When misconduct is described as “egregious,” it is a bit surprising that no individual is identified as being responsible. But the S.E.C.’s use of the term “senior management” shows the problem with pursuing a case against corporate executives in a large organization in which responsibility is diffuse.

Just like the Three Musketeers’ motto of “One for all and all for one,” when everyone is responsible, then it is unlikely that any one individual can be shown to have violated the law. Each has a measure of plausible deniability, and proving anyone acted with the requisite intent is difficult if no individual is willing to admit to a violation and cooperate in the case.

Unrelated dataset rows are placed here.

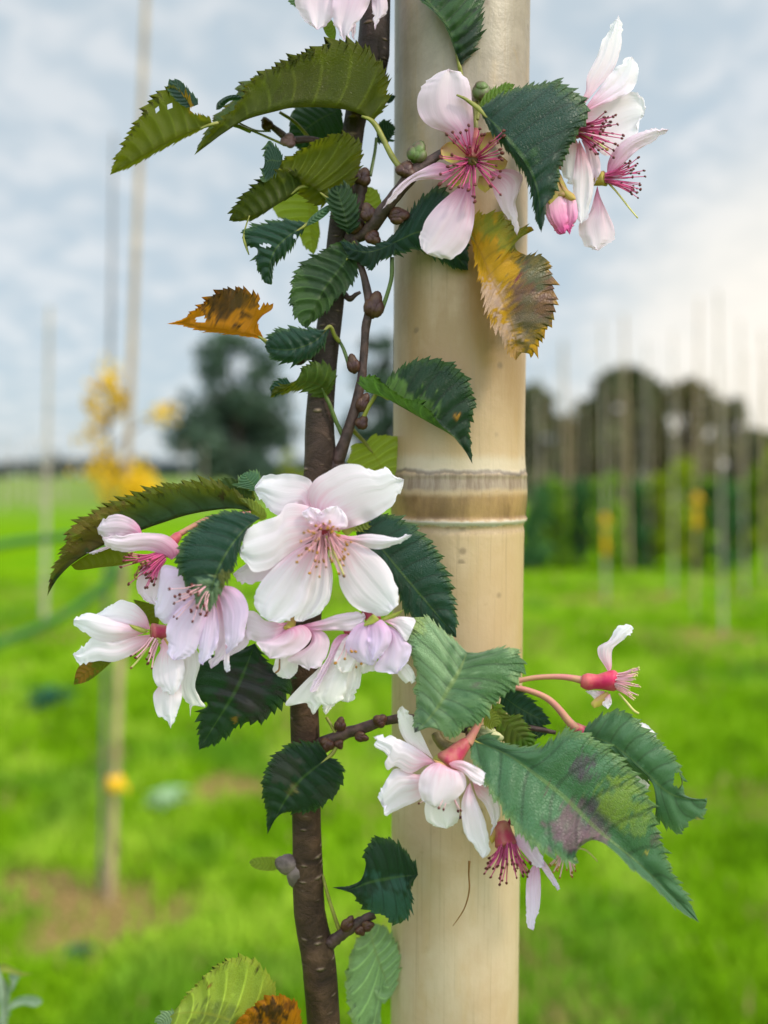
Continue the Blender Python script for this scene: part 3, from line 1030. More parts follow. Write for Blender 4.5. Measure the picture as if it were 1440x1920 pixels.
def far_tree(name, px0, px1, ptop, Y, nclump, nleaf, size, cols, seed, label, cat='tree', group=None, low=0.15, shape=1.0, trunk_r=0.2):
    """a broadleaf tree at distance Y filling px0..px1 and reaching up to ptop in the photograph"""
    r_ = np.random.default_rng(seed)
    x0, x1 = at_y(px0, 880, Y)[0], at_y(px1, 880, Y)[0]
    top = at_y(720, ptop, Y)[2]
    cx, hw = (x0 + x1) / 2, (x1 - x0) / 2
    root = empty(name, (cx, Y, 0))
    tag(root, label, cat, group)
    mb = MB()
    tube(mb, [(cx, Y, -0.1, trunk_r * 1.3), (cx + 0.1, Y, top * 0.3, trunk_r), (cx - 0.05, Y, top * 0.6, trunk_r * 0.6), (cx, Y, top * 0.9, trunk_r * 0.15)], 14, 9, conv=False, rough=0.1)
    clumps = []
    for i in range(nclump):
        h = low + (1 - low) * r_.random() ** 0.85
        env = math.sqrt(max(0.0, 1 - (max(h - 0.40, (0.40 - h) * 0.6) / 0.62) ** 2)) ** shape
        ang = r_.random() * 2 * math.pi
        q = math.sqrt(r_.random()) * env * hw * 0.85
        cr = hw * r_.uniform(0.14, 0.36) * (1.0 if h < 0.6 else 0.7)
        z = h * (top - cr * 0.7) - cr * 0.25 * q / hw
        clumps.append((cx + math.cos(ang) * q, Y + math.sin(ang) * q, z, cr, cr, cr * 0.75))
    for c_ in clumps[::3]:
        zb = max(0.2, c_[2] * 0.55)
        tube(mb, [(cx, Y, zb, trunk_r * 0.5), ((cx + c_[0]) / 2, (Y + c_[1]) / 2, (zb + c_[2]) / 2 + 0.1, trunk_r * 0.3), (c_[0], c_[1], c_[2], trunk_r * 0.1)], 6, 6, conv=False)
    mb.build('trunk', M_TRKD, root)
    leaf_cloud('crown', root, clumps, nleaf, size, cols, seed + 1)
    return root


DK = ((0.028, 0.052, 0.036), (0.10, 0.15, 0.10))
OL = ((0.035, 0.042, 0.018), (0.13, 0.14, 0.06))  # woodland olive, lightened to carry distance haze in the leaf colour
far_tree('broadleaf_tree', 310, 575, 614, 42, 80, 6500, 0.27, DK, 71, 'round dark green field tree left of the cherry stem, sky showing through its crown', low=0.12, trunk_r=0.22)
far_tree('broadleaf_tree', 634, 790, 628, 42, 44, 5200, 0.30, DK, 72, 'dark green tree seen in the gap between cherry stem and bamboo pole', low=0.05, trunk_r=0.22)
far_tree('field_shrub', 505, 572, 838, 36, 10, 500, 0.16, ((0.20, 0.25, 0.015), (0.36, 0.38, 0.02)), 73, 'small yellow green shrub at the foot of the round dark tree', 'shrub', low=0.1, trunk_r=0.06)
W = 'woodland trees behind the nursery rows'
far_tree('woodland_tree', 890, 1080, 722, 38, 50, 9000, 0.36, OL, 81, 'dark woodland tree partly hidden behind the right edge of the bamboo pole', group=W, low=0.02)
far_tree('woodland_tree', 1000, 1190, 752, 40, 56, 12000, 0.36, OL, 82, 'lower dark woodland tree filling the dip right of the bamboo pole', group=W, low=0.0)
far_tree('woodland_tree', 1085, 1262, 686, 37, 76, 15000, 0.36, OL, 83, 'tallest dark brown green woodland tree right of the bamboo pole', group=W, low=0.0)
far_tree('woodland_tree', 1200, 1380, 712, 36, 40, 2600, 0.30, ((0.06, 0.055, 0.02), (0.14, 0.12, 0.05)), 84, 'thin open woodland tree with much bright sky between its twigs', group=W, low=0.05)
far_tree('woodland_tree', 1312, 1432, 748, 39, 34, 4500, 0.34, OL, 85, 'pointed olive woodland tree near the right edge of the picture', group=W, low=0.0, shape=1.6)
far_tree('woodland_tree', 1360, 1530, 812, 38, 30, 5000, 0.34, ((0.05, 0.075, 0.012), (0.13, 0.17, 0.02)), 86, 'low yellow green woodland tree cut by the right edge of the picture', group=W, low=0.0)

# far wood along the left horizon (one mass)
r_ = np.random.default_rng(9)
cl_ = []
for i in range(260):
    x = r_.uniform(-190, 60)
    h = 5.0 + 2.0 * vnoise(x / 14.0, 0.5, 5) + r_.uniform(-1, 0.6)
    cl_.append((x, 205 + r_.uniform(-4, 6), h * r_.uniform(0.3, 0.75), 4.5, 3, h * 0.32))
fw = leaf_cloud('far_wood', None, cl_, 9000, 1.1, ((0.035, 0.055, 0.060), (0.07, 0.10, 0.09)), 10)
tag(fw, 'long dark strip of far woodland on the left horizon', 'woodland', kind='stuff')

# nursery shrubs in a row on the right
SH = 'young nursery shrubs in the row beyond the bamboo pole'
GR = ((0.08, 0.19, 0.02), (0.26, 0.38, 0.03))
DG = ((0.03, 0.10, 0.035), (0.10, 0.22, 0.06))
YG = ((0.16, 0.24, 0.012), (0.34, 0.40, 0.02))
shr = [(1000, 9.6, 905, DG, 'dark blue green nursery shrub touching the right edge of the bamboo pole'),
       (1045, 9.9, 890, GR, 'green nursery shrub left of the broad pale stake with yellow green top'),
       (1092, 10.0, 900, DG, 'dark nursery shrub right of the broad pale stake'),
       (1140, 9.7, 885, GR, 'green nursery shrub behind the lower yellow band'),
       (1188, 9.9, 905, DG, 'dark nursery shrub below the tallest woodland tree'),
       (1228, 10.2, 872, YG, 'yellow green nursery shrub below the open thin tree'),
       (1270, 9.6, 858, YG, 'tall bright yellow green nursery shrub left of the higher yellow band'),
       (1318, 9.8, 895, GR, 'green nursery shrub right of the higher yellow band'),
       (1362, 9.5, 900, DG, 'dark nursery shrub below the pointed woodland tree'),
       (1405, 9.7, 885, GR, 'green nursery shrub second from the right edge of the picture'),
       (1448, 9.3, 838, YG, 'tallest yellow green nursery shrub cut by the right edge of the picture')]
for i, (px, Y, pt, cols, lab) in enumerate(shr):
    rs = np.random.default_rng(300 + i)
    base = at_y(px, 900, Y)
    top = at_y(px, pt, Y)[2]
    root = empty('nursery_shrub', (base[0], Y, 0))
    tag(root, lab, 'shrub', SH)
    mb = MB()
    for k in range(5):
        a_ = rs.random() * 6.28
        e_ = rs.uniform(0.05, 0.16)
        tube(mb, [(base[0] + 0.02 * math.cos(a_), Y + 0.02 * math.sin(a_), -0.02, 0.010), (base[0] + e_ * .5 * math.cos(a_), Y + e_ * .5 * math.sin(a_), top * .5, 0.007), (base[0] + e_ * math.cos(a_), Y + e_ * math.sin(a_), top * rs.uniform(.8, .98), 0.003)], 8, 6, conv=False)
    mb.build('stem', M_TRK, root)
    cl_ = []
    for k in range(26):
        h = rs.uniform(0.08, 0.95)
        a_ = rs.random() * 6.28
        q = rs.uniform(0.02, 0.19) * (1.1 - 0.5 * h)
        cl_.append((base[0] + q * math.cos(a_), Y + q * math.sin(a_), h * top, 0.13, 0.13, 0.11))
    leaf_cloud('foliage', root, cl_, 2200, 0.045, cols, 400 + i)


# ---------------------------------------------------------------- stakes
def stake(p_base, p_top, r, mat, label, group=None, tie=None, name='bamboo_stake', nodes=True):
    p0, p1 = np.array(p_base, float), np.array(p_top, float)
    root = empty(name, p0)
    tag(root, label, 'stake', group)
    mb = MB()
    n = 48
    pts = []
    ln = np.linalg.norm(p1 - p0)
    for i in range(n + 1):
        t = i / n
        p = p0 + (p1 - p0) * t
        if i == 0:
            p = p - (p1 - p0) / ln * 0.05
        k = (t * ln) % 0.31
        rr = r * (1 - 0.35 * t) * (1.10 if (nodes and k < ln / n) else 1.0)
        pts.append((*p, rr))
    tube(mb, pts, 96, 12, conv=False)
    mb.build('cane', mat, root)
    if tie:
        for (px, py, h, rr) in tie:
            z = None
            # height of that picture row on this stake
            best = min(np.linspace(0, 1, 400), key=lambda t: abs(proj(p0 + (p1 - p0) * t)[1] - py))
            c_ = p0 + (p1 - p0) * best
            mb = MB()
            d_ = (p1 - p0) / ln
            tube(mb, [(*(c_ - d_ * h), rr * 0.8), (*(c_ - d_ * h * .4), rr), (*(c_ + d_ * h * .4), rr * 1.05), (*(c_ + d_ * h), rr * 0.8)], 10, 12, conv=False, rough=0.12)
            tube(mb, [(*(c_ + np.array([rr * .8, -rr * .6, 0])), rr * .25), (*(c_ + np.array([rr * 1.7, -rr * .9, -h * .2])), rr * .22), (*(c_ + np.array([rr * 1.9, -rr, -h])), rr * .12)], 8, 6, conv=False)
            mb.build('tie_band', M_TIE, root)
    return root


def proj(p):
    v = np.asarray(p) - CAM
    d = v @ FWD
    return 720 + F * (v @ RIGHT) / d, 960 - F * (v @ UP) / d


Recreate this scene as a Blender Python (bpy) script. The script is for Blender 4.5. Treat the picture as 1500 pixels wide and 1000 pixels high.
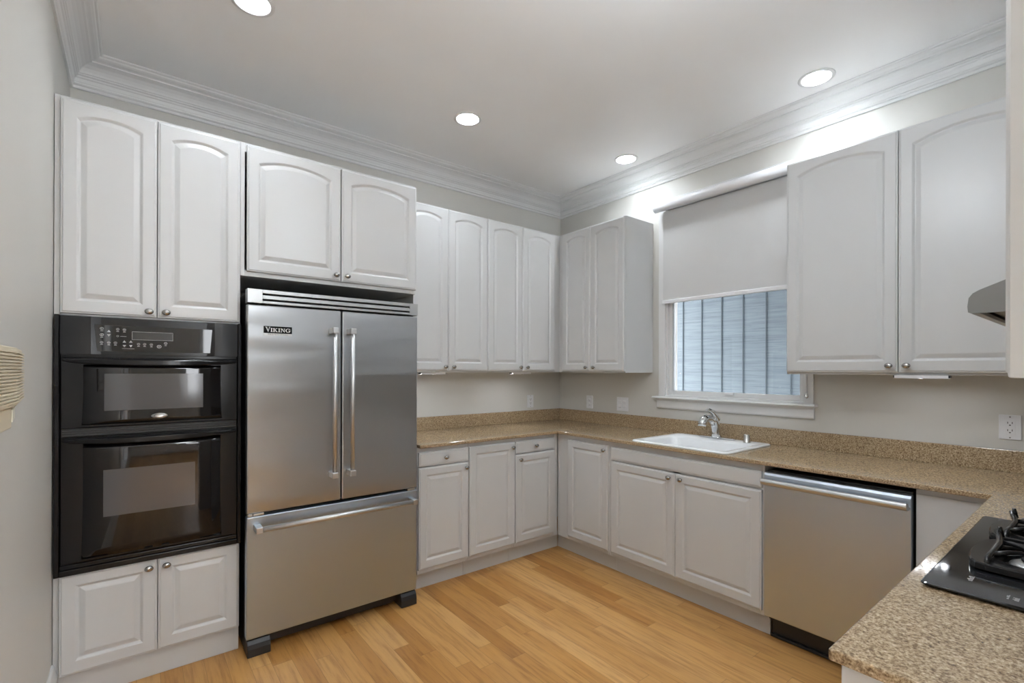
import bpy, bmesh, math, random
from mathutils import Vector, Matrix
random.seed(4)
R = math.radians
PI = math.pi
sc = bpy.context.scene
for o in list(bpy.data.objects):
    bpy.data.objects.remove(o)
COL = sc.collection

# ------------------------------------------------------------------ camera
cam = bpy.data.objects.new('camera', bpy.data.cameras.new('camera'))
COL.objects.link(cam)
cam.data.sensor_width = 36
cam.data.lens = 703.89 * 36 / 1500
cam.data.shift_y = 40.6 / 1500
cam.data.clip_start = 0.02
cam.matrix_world = Matrix.Translation((-3.1502, -3.2778, 1.3732)) @ Matrix.Rotation(R(-38.1454), 4, 'Z') @ Matrix.Rotation(R(90.0658), 4, 'X') @ Matrix.Rotation(R(0.1608), 4, 'Z')
sc.camera = cam

# ------------------------------------------------------------------ light and exposure
w = bpy.data.worlds.new('World')
sc.world = w
w.use_nodes = True
w.node_tree.nodes['Background'].inputs[0].default_value = (0.93, 0.96, 1.0, 1)
w.node_tree.nodes['Background'].inputs[1].default_value = 3.4
sc.view_settings.view_transform = 'Standard'
sc.view_settings.look = 'None'
sc.view_settings.gamma = 1
sc.view_settings.exposure = 2.5
CAN_POWER = 29.0
GLOBE_POWER = 14.0      # emission strength of the added globe fill lamps
UCL_POWER = 34.0

# ------------------------------------------------------------------ materials
def mat(name, col=(.8, .8, .8), rough=.5, metal=0, **k):
    m = bpy.data.materials.new(name)
    m.use_nodes = True
    b = m.node_tree.nodes['Principled BSDF']
    b.inputs['Base Color'].default_value = (*col, 1)
    b.inputs['Roughness'].default_value = rough
    b.inputs['Metallic'].default_value = metal
    for n, v in k.items():
        n = n.replace('_', ' ')
        b.inputs[n].default_value = v
    return m

class NT:
    def __init__(s, m):
        s.m = m; s.t = m.node_tree; s.b = s.t.nodes['Principled BSDF']
    def n(s, typ, **k):
        x = s.t.nodes.new(typ)
        for a, v in k.items(): setattr(x, a, v)
        return x
    def l(s, a, b): s.t.links.new(a, b)
    def math(s, op, a, b=None, c=None):
        x = s.n('ShaderNodeMath', operation=op)
        for i, v in enumerate((a, b, c)):
            if v is None: continue
            if isinstance(v, (int, float)): x.inputs[i].default_value = v
            else: s.l(v, x.inputs[i])
        return x.outputs[0]
    def coord(s, scale=(1, 1, 1), out='Object'):
        tc = s.n('ShaderNodeTexCoord'); mp = s.n('ShaderNodeMapping')
        s.l(tc.outputs[out], mp.inputs[0]); mp.inputs['Scale'].default_value = scale
        return mp.outputs[0]
    def noise(s, vec, scale, detail=3, rough=.5):
        x = s.n('ShaderNodeTexNoise'); s.l(vec, x.inputs['Vector'])
        x.inputs['Scale'].default_value = scale; x.inputs['Detail'].default_value = detail
        x.inputs['Roughness'].default_value = rough
        return x.outputs['Fac']
    def ramp(s, fac, stops, interp='LINEAR'):
        x = s.n('ShaderNodeValToRGB'); s.l(fac, x.inputs[0]); e = x.color_ramp.elements
        x.color_ramp.interpolation = interp
        while len(e) < len(stops): e.new(.5)
        for i, (p, c) in enumerate(stops):
            e[i].position = p; e[i].color = (*c, 1)
        return x.outputs[0]
    def bump(s, h, strength=.1, dist=.001):
        x = s.n('ShaderNodeBump'); s.l(h, x.inputs['Height'])
        x.inputs['Strength'].default_value = strength; x.inputs['Distance'].default_value = dist
        s.l(x.outputs[0], s.b.inputs['Normal'])

def wallmat(name, col, rough=.55):
    m = mat(name, col, rough); t = NT(m)
    v = t.coord()
    c = t.ramp(t.noise(v, 1.3, 2), [(.3, tuple(x * .97 for x in col)), (.7, tuple(min(1, x * 1.02) for x in col))])
    t.l(c, t.b.inputs['Base Color'])
    t.bump(t.noise(v, 260, 2), .08, .0006)
    return m
M_wall = wallmat('greige_wall_paint', (.625, .61, .575), .5)
M_ceil = wallmat('ceiling_paint', (.90, .90, .90), .45)
M_trim = wallmat('white_trim_paint', (.74, .74, .74), .3)
def cabmat():
    m = mat('white_cabinet_foil', (.61, .615, .62), .32); t = NT(m)
    t.bump(t.noise(t.coord((1, 1, .25)), 180, 2), .05, .0005)
    return m
M_cab = cabmat()
M_dark = mat('dark_gap', (.02, .02, .02), .6)
M_black = mat('black_gloss_enamel', (.008, .008, .009), .16, Specular_IOR_Level=.28)
M_blackmat = mat('black_plastic', (.02, .02, .022), .38)
M_blackglass = mat('black_glass', (.005, .005, .006), .03, Specular_IOR_Level=.38)
M_chrome = mat('chrome', (.75, .76, .77), .08, 1)
M_nickel = mat('brushed_nickel', (.42, .41, .40), .22, 1)
M_plate = mat('white_plastic', (.78, .78, .80), .3)
M_slot = mat('dark_slot', (.05, .05, .05), .5)
M_mark = mat('grey_print', (.42, .42, .43), .5)
M_marklight = mat('white_print', (.75, .75, .75), .5)
M_porc = mat('white_porcelain', (.86, .87, .88), .1)
M_beige = mat('beige_plastic', (.70, .62, .47), .42)
M_iron = mat('cast_iron_enamel', (.014, .014, .015), .16)
M_bronze = mat('satin_metal', (.60, .60, .59), .3, 1)

def steelmat(name, axis, col=(.50, .505, .51), rough=.27, wav=0.0):
    m = mat(name, col, rough, 1); t = NT(m)
    sc_ = [500, 500, 500]; sc_['xyz'.index(axis)] = 3
    v = t.coord(tuple(sc_))
    g = t.noise(v, 1, 2)
    r = t.n('ShaderNodeMapRange'); t.l(g, r.inputs[0])
    r.inputs[3].default_value = rough - .02; r.inputs[4].default_value = rough + .03
    t.l(r.outputs[0], t.b.inputs['Roughness'])
    t.b.inputs['Anisotropic'].default_value = .55
    h = t.math('MULTIPLY', g, .000008)
    if wav:
        v2 = t.coord((.6, .6, 4.0))
        h = t.math('ADD', h, t.math('MULTIPLY', t.noise(v2, 1.6, 1), wav))
    x = t.n('ShaderNodeBump'); t.l(h, x.inputs['Height']); x.inputs['Strength'].default_value = 1; x.inputs['Distance'].default_value = 1
    t.l(x.outputs[0], t.b.inputs['Normal'])
    return m
M_steel = steelmat('brushed_stainless_steel', 'x', col=(.48, .495, .515), wav=.011, rough=.29)
M_steel_plain = steelmat('brushed_stainless_plain', 'x', col=(.47, .475, .48), rough=.34)
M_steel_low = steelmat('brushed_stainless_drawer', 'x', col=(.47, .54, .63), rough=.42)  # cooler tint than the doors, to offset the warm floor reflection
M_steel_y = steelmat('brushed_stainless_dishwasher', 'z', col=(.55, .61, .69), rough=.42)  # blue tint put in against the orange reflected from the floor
M_steel_bar = mat('stainless_bar', (.60, .605, .61), .4, 1)

def granite():
    m = mat('speckled_brown_granite', (.3, .22, .14), .10); t = NT(m)
    v = t.coord()
    n1 = t.noise(v, 170, 4, .7)
    base = t.ramp(n1, [(.28, (.05, .031, .017)), (.39, (.22, .145, .078)), (.52, (.43, .315, .188)), (.68, (.68, .55, .385))])
    vo = t.n('ShaderNodeTexVoronoi'); t.l(v, vo.inputs['Vector']); vo.inputs['Scale'].default_value = 230
    sp = t.ramp(vo.outputs['Color'], [(.0, (.55, .50, .48)), (.4, (1, 1, 1)), (.9, (1.0, 1, 1)), (1, (1.45, 1.4, 1.3))])
    mx = t.n('ShaderNodeMix', data_type='RGBA', blend_type='MULTIPLY'); mx.inputs['Factor'].default_value = .85
    t.l(base, mx.inputs['A']); t.l(sp, mx.inputs['B'])
    t.l(mx.outputs['Result'], t.b.inputs['Base Color'])
    return m
M_granite = granite()

def woodfloor():
    m = mat('oak_strip_floor', (.5, .3, .12), .34, Specular_IOR_Level=.35); t = NT(m)
    tc = t.n('ShaderNodeTexCoord'); sp = t.n('ShaderNodeSeparateXYZ'); t.l(tc.outputs['Object'], sp.inputs[0])
    X, Y = sp.outputs[0], sp.outputs[1]
    rx = t.math('DIVIDE', X, .0826); row = t.math('FLOOR', rx)
    wn = t.n('ShaderNodeTexWhiteNoise', noise_dimensions='1D'); t.l(row, wn.inputs['W'])
    ly = t.math('ADD', t.math('DIVIDE', Y, .95), t.math('MULTIPLY', wn.outputs['Value'], 13.0))
    colr = t.math('FLOOR', ly)
    cx = t.n('ShaderNodeCombineXYZ'); t.l(row, cx.inputs[0]); t.l(colr, cx.inputs[1])
    w2 = t.n('ShaderNodeTexWhiteNoise', noise_dimensions='2D'); t.l(cx.outputs[0], w2.inputs['Vector'])
    plank = t.ramp(w2.outputs['Value'], [(0, (.42, .190, .045)), (.25, (.54, .275, .080)), (.6, (.61, .335, .115)), (.85, (.66, .38, .145)), (1, (.48, .23, .06))])
    # grain
    cv = t.n('ShaderNodeCombineXYZ')
    t.l(t.math('ADD', t.math('MULTIPLY', X, 30), t.math('MULTIPLY', w2.outputs['Value'], 50)), cv.inputs[0])
    t.l(t.math('MULTIPLY', Y, 2.2), cv.inputs[1]); t.l(t.math('MULTIPLY', w2.outputs['Value'], 37), cv.inputs[2])
    g = t.noise(cv.outputs[0], 1.6, 6, .62)
    gr = t.ramp(g, [(.28, (.66, .58, .50)), (.5, (.97, .96, .95)), (.75, (1.08, 1.08, 1.08))])
    mx = t.n('ShaderNodeMix', data_type='RGBA', blend_type='MULTIPLY'); mx.inputs['Factor'].default_value = 1
    t.l(plank, mx.inputs['A']); t.l(gr, mx.inputs['B'])
    fx = t.math('FRACT', rx); fy = t.math('FRACT', ly)
    ex = t.math('MINIMUM', fx, t.math('SUBTRACT', 1, fx)); ey = t.math('MINIMUM', fy, t.math('SUBTRACT', 1, fy))
    gx = t.math('GREATER_THAN', ex, .010); gy = t.math('GREATER_THAN', ey, .0011)
    gap = t.math('MULTIPLY', gx, gy)
    dk = t.math('ADD', t.math('MULTIPLY', gap, .38), .62)
    m2 = t.n('ShaderNodeMix', data_type='RGBA', blend_type='MULTIPLY'); m2.inputs['Factor'].default_value = 1
    cc = t.n('ShaderNodeCombineColor')
    for i in range(3): t.l(dk, cc.inputs[i])
    t.l(mx.outputs['Result'], m2.inputs['A']); t.l(cc.outputs[0], m2.inputs['B'])
    t.l(m2.outputs['Result'], t.b.inputs['Base Color'])
    t.bump(gap, .25, .0006)
    return m
M_floor = woodfloor()

def siding():
    m = mat('blue_grey_siding', (.42, .56, .66), .7); t = NT(m)
    v = t.coord((1, 2.2, 60))
    c = t.ramp(t.noise(v, 1.4, 4, .6), [(.35, (.066, .087, .104)), (.5, (.093, .117, .135)), (.65, (.112, .139, .155))])
    t.l(c, t.b.inputs['Base Color'])
    t.bump(t.noise(v, 1.4, 4, .6), .4, .004)
    return m
M_siding = siding()
M_groove = mat('siding_groove', (.055, .072, .084), .8)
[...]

Overcoming the hurdle of proving intent is shown in the case against Mr. Martin-Artajo and Mr. Grout. Prosecutors have not charged a third trader, Bruno Iskil, who actually earned the “London Whale” nickname because of the huge size of his wagers in credit derivatives. They are relying on him to cooperate and prove that his co-workers knowingly masked the size of the losses.

Even though JPMorgan admitted to violations for how it dealt with the reports of improper valuations, it also could have been charged with a crime for the conduct of Mr. Martin-Artejo and Mr. Grout. Corporate criminal liability is quite broad because a company is responsible for any violations by employees when working on its behalf.

While the bank is still being investigated by the Justice Department, I think it is unlikely that charges will be filed against it unless new evidence of misconduct emerges. The typical resolution of a corporate criminal investigation these days is a deferred prosecution agreement in which a company admits to violations and pays a hefty fine. The S.E.C. and other regulators largely secured that outcome in the recent settlements so a criminal case would not add significantly to the punishment of JPMorgan, even if it had to pay a few more millions of dollars.

So what standard makes a case criminal rather than civil, or when individuals should be accused of misconduct or allowed to avoid charges? The answer is left up to the prosecutor, who decides whether there is enough evidence and the best use of available resources.

There is no realistic prospect of judicial review of a decision not to file charges. In Inmates of Attica Correctional Facility v. Rockefeller, a case arising from the Attica prison riot in 1971 in which federal prosecutors did not file civil rights charges for the death of inmates, the United States Court of Appeals for the Second Circuit found that “the manifold imponderables which enter into the prosecutor’s decision to prosecute or not to prosecute make the choice not readily amenable to judicial supervision.” That means there is no recourse if the prosecutor decides not to pursue a case, unless another office steps in and decides to file charges on its own.

The lack of transparency over a decision not to file charges benefits those who were investigated. If prosecutors had to explain why charges were not filed, such a statement could cause significant harm to a person’s reputation with no readily available means to rebut any claimed misconduct.

Yet it remains disquieting when the same actions result in criminal charges for some but only a civil case for others, and no individuals are held responsible for misconduct at a company. In the end, we are left to trust that prosecutors have made good decisions.